After updating its analysis, Ord Minnett cuts its recommendation on Nine Entertainment to Sell from Hold. More broadly, the broker considers FTA audiences as the canary in the coal mine, with a 3.8% decline in 2016 following a 6.0% decline in 2015. The broker believes this is the start of a structural decline in FTA TV advertising dollars.

There are three events in 2016 which may contribute $80-100m in revenue which could offset audience pressures, including the federal election, the Olympics and the census. Olympic packages revenue should start to make its mark towards the end of the half, but then this flow is directed to Seven West Media.

The revenue weakness reflects company-specific factors, Deutsche Bank contends. Industry data suggests the network's ratings share for 2016 year to date is 35%, down from 37% in the preceding corresponding year, with key shows such as Australia's Got Talent and Renovation Rumble failing to deliver.

Deutsche Bank retains a Buy rating but concedes this is based on improving revenue share in FY17, with the company expected to gain some momentum in the fourth quarter from the start of the NRL season and a new season of The Voice. Costs remain in focus and some discipline on this front may provide a minor offset. The broker adjusts cost reductions in its model to 4.0%.

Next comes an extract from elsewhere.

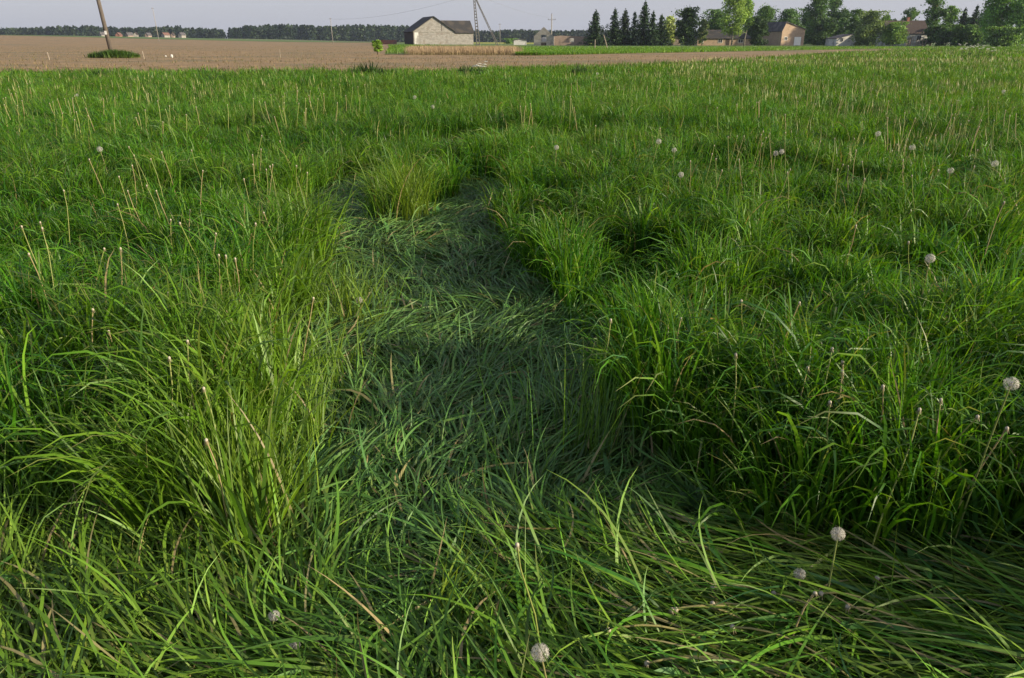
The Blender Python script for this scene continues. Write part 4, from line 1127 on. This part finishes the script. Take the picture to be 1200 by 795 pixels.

UBS expects fourth quarter revenues will decline at a slower rate relative to the third quarter as the impact of Easter reverses, welcoming the news that TV costs will be at least 4.0% lower than the previous corresponding period.

The broker downgrades market growth forecasts and market share forecasts to be in line with the new guidance. Slightly higher digital contributions and lower operating expenditure for TV are only partial offsets. While the guidance has negative implications for the broader sector UBS suspects Seven West Media and Ten Network ((TEN)) have taken share at Nine's expense.

UBS maintains a Buy rating on valuation grounds and the dividend yield. The broker expects catalysts can be sourced from affiliate fee re-negotiations, potential licence fee cuts and changes in media ownership laws.

Election spending may aid growth in the short term for the sector and the broker considers it is unlikely the company's market growth forecasts factor in any uplift from an election. However, Seven West's broadcast of the Olympics will probably hurt Nine's first half market share.

FNArena's database shows four Buy ratings and two Sell. The consensus target is $1.47, suggesting 30.7% upside to the last share price. The dividend yield on FY16 and FY17 forecasts is 11.1% and 12.3% respectively.